Provided records:
————————

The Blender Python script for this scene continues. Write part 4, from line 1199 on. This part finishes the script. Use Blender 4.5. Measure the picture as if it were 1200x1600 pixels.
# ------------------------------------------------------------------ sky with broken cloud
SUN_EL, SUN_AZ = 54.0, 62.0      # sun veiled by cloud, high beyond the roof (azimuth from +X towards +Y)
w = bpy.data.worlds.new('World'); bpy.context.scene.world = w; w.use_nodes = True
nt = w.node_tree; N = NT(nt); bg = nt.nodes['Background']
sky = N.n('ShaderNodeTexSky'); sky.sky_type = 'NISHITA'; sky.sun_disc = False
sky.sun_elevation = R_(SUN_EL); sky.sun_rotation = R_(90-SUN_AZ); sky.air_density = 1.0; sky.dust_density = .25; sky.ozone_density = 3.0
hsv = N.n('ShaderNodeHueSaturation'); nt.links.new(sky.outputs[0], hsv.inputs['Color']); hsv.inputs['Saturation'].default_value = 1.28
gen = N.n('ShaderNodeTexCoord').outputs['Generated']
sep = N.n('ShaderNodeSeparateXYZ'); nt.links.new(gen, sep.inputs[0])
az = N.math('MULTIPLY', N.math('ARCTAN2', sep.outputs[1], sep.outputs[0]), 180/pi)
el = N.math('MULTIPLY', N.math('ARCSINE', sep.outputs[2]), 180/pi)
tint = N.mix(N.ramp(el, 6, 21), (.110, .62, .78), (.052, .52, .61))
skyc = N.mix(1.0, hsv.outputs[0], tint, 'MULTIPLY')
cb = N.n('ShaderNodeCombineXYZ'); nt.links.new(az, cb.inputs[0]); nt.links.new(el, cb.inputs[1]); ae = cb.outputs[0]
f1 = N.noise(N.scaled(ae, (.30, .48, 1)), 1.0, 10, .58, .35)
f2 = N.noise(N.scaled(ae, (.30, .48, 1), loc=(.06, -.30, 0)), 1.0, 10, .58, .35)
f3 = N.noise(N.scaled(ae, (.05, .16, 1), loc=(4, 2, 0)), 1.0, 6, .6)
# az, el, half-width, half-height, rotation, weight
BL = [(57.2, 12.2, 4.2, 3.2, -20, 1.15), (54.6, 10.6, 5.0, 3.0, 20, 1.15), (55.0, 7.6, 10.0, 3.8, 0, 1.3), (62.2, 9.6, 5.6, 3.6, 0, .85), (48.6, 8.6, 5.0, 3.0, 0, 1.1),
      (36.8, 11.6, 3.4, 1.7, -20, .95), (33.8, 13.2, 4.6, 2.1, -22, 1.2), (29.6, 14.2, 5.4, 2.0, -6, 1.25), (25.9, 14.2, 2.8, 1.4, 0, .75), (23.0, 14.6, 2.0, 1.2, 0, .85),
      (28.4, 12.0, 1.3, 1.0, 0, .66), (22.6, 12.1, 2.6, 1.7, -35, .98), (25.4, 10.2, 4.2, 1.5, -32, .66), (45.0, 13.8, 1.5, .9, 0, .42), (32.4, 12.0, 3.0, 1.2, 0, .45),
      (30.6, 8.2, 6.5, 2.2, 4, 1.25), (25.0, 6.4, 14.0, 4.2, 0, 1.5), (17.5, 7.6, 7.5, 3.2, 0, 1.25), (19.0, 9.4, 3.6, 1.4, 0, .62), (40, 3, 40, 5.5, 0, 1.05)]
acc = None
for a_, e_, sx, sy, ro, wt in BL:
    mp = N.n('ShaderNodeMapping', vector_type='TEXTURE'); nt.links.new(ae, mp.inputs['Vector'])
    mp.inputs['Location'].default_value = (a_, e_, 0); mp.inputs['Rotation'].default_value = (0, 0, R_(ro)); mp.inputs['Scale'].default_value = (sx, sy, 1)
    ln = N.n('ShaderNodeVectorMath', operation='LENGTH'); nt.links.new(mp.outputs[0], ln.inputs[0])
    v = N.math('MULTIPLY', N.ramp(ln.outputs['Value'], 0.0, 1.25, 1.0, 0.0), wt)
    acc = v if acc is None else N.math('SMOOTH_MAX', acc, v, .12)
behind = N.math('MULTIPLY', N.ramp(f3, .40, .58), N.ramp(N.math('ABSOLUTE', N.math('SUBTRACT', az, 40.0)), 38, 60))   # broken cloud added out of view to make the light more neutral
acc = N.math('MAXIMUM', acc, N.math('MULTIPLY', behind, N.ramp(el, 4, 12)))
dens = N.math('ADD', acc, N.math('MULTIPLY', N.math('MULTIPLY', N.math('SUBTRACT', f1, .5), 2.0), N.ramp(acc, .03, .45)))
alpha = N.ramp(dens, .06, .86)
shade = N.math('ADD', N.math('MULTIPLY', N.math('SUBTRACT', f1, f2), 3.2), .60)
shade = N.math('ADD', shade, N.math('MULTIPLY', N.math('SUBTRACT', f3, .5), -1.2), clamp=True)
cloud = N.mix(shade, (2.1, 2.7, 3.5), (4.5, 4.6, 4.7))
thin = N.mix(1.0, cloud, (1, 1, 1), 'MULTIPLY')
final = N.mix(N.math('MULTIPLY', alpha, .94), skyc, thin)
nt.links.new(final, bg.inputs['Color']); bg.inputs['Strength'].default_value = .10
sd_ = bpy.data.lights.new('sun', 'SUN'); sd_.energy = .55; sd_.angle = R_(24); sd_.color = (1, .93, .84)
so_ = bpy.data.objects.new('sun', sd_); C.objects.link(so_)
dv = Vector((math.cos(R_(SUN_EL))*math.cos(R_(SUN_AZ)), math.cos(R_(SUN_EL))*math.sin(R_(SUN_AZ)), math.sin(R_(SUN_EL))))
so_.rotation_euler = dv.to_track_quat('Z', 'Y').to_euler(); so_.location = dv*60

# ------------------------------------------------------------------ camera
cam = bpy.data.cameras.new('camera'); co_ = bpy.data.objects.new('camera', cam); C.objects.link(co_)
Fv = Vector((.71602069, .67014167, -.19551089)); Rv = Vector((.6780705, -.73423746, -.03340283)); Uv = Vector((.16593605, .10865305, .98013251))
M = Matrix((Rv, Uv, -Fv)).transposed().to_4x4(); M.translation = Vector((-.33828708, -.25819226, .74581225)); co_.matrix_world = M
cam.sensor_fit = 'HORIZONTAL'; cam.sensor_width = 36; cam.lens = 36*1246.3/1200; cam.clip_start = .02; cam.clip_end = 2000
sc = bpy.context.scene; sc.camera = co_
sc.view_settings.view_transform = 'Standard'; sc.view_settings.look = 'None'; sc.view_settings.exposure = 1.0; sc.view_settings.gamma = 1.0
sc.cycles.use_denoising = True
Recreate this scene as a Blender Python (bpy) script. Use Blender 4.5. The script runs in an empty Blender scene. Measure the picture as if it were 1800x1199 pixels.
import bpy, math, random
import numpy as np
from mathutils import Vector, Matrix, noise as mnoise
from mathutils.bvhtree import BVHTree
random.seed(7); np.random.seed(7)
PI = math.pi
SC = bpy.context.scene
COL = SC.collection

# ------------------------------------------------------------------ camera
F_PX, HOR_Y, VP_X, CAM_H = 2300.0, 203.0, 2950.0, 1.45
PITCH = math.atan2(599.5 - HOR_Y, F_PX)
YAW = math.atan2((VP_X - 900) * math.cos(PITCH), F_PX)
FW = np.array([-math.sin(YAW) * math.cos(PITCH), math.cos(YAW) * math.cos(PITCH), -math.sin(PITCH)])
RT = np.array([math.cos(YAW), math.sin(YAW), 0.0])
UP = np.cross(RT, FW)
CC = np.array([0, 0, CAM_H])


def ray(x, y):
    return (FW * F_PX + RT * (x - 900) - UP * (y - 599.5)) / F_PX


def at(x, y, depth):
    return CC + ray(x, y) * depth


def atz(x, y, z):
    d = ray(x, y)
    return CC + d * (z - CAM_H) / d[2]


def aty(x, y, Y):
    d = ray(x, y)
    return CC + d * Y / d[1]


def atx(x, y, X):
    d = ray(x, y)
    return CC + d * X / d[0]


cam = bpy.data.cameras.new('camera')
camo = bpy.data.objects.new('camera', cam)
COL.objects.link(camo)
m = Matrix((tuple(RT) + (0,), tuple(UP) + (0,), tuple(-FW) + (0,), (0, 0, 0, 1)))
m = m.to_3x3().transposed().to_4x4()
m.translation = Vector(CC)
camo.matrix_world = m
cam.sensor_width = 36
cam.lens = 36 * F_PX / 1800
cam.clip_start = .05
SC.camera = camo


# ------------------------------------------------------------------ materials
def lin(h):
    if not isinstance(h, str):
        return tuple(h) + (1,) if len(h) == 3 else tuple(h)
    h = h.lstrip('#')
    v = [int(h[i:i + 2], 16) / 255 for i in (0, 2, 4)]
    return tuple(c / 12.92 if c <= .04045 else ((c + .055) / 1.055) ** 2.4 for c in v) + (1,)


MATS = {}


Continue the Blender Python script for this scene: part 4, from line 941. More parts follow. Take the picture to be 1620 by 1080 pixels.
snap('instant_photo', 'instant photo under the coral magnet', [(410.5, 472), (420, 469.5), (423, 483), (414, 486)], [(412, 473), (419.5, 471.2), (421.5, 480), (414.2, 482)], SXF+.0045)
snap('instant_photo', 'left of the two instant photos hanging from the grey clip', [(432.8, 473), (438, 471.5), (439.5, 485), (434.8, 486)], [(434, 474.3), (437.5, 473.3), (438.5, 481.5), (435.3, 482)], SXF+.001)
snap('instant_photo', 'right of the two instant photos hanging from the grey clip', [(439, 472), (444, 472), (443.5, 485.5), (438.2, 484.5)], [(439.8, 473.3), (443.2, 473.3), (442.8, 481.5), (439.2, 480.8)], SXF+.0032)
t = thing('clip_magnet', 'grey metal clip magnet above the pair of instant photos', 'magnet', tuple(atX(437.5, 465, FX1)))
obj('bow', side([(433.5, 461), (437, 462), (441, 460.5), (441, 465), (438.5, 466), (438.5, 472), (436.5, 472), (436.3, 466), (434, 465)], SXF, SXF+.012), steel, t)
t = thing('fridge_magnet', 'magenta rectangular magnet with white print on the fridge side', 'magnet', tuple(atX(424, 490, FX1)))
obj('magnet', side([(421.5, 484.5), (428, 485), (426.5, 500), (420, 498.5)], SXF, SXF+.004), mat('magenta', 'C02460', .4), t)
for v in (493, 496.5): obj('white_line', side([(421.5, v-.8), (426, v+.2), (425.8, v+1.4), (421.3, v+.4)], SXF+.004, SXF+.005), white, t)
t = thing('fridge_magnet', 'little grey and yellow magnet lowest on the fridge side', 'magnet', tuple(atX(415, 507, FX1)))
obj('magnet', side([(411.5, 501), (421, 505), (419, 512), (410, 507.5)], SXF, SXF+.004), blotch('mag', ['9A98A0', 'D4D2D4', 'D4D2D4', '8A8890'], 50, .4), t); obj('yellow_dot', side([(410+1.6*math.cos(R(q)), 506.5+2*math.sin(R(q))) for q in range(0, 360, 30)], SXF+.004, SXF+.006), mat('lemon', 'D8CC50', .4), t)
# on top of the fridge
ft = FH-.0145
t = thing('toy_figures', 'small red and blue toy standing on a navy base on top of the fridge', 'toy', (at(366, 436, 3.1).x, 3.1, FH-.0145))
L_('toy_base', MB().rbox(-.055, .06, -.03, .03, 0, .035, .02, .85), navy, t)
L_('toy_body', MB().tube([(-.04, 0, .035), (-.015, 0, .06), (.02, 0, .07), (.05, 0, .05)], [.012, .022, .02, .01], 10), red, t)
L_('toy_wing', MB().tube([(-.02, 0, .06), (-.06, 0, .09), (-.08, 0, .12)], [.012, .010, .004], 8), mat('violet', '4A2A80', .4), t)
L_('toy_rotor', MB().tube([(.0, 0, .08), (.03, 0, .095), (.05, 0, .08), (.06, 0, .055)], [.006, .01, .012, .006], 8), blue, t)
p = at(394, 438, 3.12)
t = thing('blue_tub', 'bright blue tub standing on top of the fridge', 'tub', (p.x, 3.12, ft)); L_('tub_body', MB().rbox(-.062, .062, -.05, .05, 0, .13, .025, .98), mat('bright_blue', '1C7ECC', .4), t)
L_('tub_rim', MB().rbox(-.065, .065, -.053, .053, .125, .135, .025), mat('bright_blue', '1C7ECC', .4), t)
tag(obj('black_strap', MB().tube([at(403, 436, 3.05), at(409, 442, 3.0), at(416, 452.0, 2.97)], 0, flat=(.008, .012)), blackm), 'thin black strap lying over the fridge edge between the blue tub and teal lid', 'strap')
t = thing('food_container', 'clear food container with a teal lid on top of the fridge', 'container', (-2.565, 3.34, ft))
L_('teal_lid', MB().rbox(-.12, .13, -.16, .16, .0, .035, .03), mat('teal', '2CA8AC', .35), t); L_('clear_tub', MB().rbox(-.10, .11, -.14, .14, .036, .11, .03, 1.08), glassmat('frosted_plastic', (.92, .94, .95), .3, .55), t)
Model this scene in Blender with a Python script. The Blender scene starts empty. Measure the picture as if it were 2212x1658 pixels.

————————

Brief:
List every line above that holds the word "empty".

Worked answer:
Recreate this scene as a Blender Python (bpy) script. Use Blender 4.5. The script runs in an empty Blender scene. Measure the picture as if it were 1800x1199 pixels.
Model this scene in Blender with a Python script. The Blender scene starts empty. Measure the picture as if it were 2212x1658 pixels.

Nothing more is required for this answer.